Inademen. Uitademen. Damned.

Nog eens zoeken. Keuken zoeken. Valies zoeken. Voering van jas zoeken: niets vinden. Fuck, fuck, fuck.

Een tijd later, naar bed. Midden van de nacht: opstaan, terug naar de auto. Zoeken. niets vinden.

Maandag: okay. Rustig blijven. Alles komt in orde. Telefoon kan niet kwijt zijn. Hij zal wel uitkomen. Gewoon afwachten, en het komt in orde. Als ik niets doe, zal iemand anders hem misschien wel vinden, en dan kan ik zeggen “ah ja, ‘k weet het, ik had hem daar gelegd maar ’t is omdat ik hem voor het moment niet echt gebruik”.

Dinsdag: kwaad op mezelf. Hoe is dat nu mogelijk godverdomme? Fucking hell verdju, altijd hetzelfde, waarom moet ik nu ook alles altijd willen meenemen, en dan alles kwijtgeraken?

Woensdag: okay. Bon. We zitten met een kwijte telefoon. Is er een manier dat ik iets kan doen? Misschien een tweedehandse kopen op eBay? Hoe zou ik dat moeten verkocht krijgen? Realistisch gezien: niét. Maar misschien dat ik er ergens eentje kan vinden heel goedkoop? Een oude? Een iPhone 3?

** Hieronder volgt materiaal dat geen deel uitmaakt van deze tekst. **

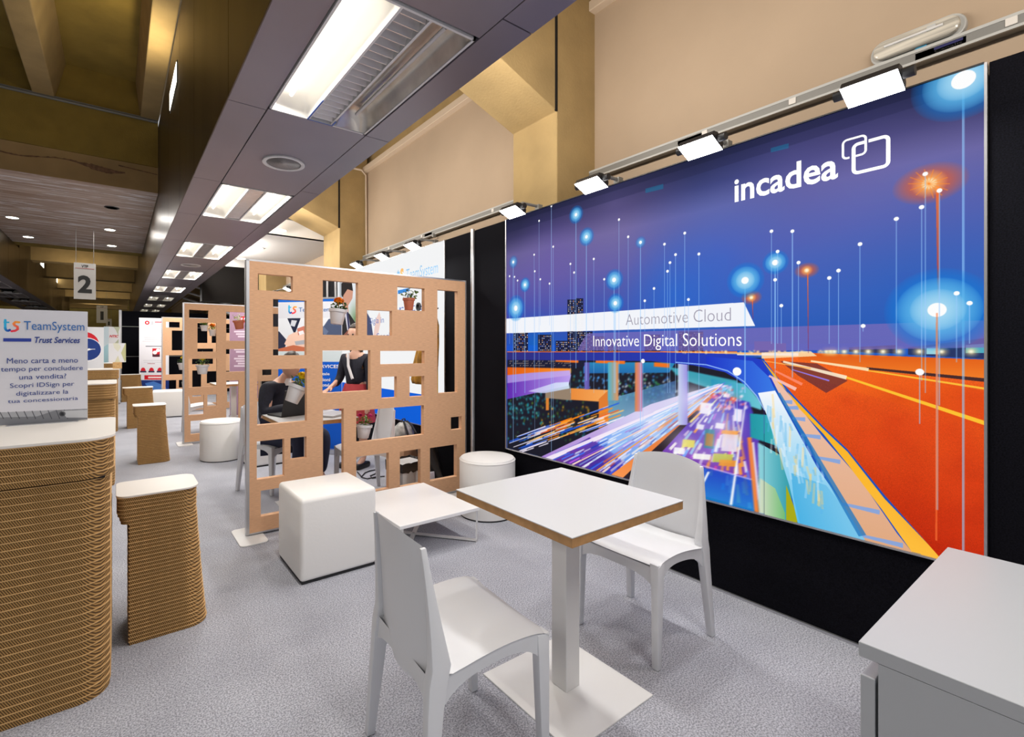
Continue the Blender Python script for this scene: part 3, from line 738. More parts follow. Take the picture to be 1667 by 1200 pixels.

Donderdag: oh nééééééééé… Miserie misery miserie miserie miserie miserie. Okay ik heb er geen geld voor betaald, voor die telefoon, maar al-dat-geld! Shitshitshitshit. Er ziék van lopen dat ik die iPhone ooit gehad heb, maar nu niet meer.

Vrijdag: ah well. Niets aan te doen. Ik heb een Nokia, ’t is niet alsof ik geen telefoon heb. En ik heb een iPad, dat is ruim voldoende voor zowat alles dat ik ooit zou willen doen als ik mobiel ben. We kunnen op weekend vertrekken, ik zal hem niet missen, die telefoon.

Zaterdag: (toch spijtig dat ik geen iPhone heb, anders zou ik Albert Schweitzer kunnen lezen in bed in plaats van te moeten proberen in slaap vallen zonder boek)

Zondag, in het terugkeren van weekend, Louis: hey kijk papa, ik heb uw iPhone gevonden tussen de zetels op de achterbank!



Reacties

6 reacties op “Verloren voorwerpen: goed bezig”

  1. Kon je , om één of andere reden, “Find my iPhone” niet gebruiken?

  2. Het werkte niet. Tot zover Apple!

  3. find my iphone did it voor mij….

  4. Los van dit prachtige verwarde-prof verhaal : er is juist een software update gelanceerd om de batterij van de Lumia 800 wat langer te kunnen gebruiken. Bij mij ging het van ongeveer 18u naar meer dan 3 dagen !

  5. “Ik weet dat zeker, want het is een foto die ik elke dag op dat uur maak.”

    Deze zin intrigeert mij, Michel.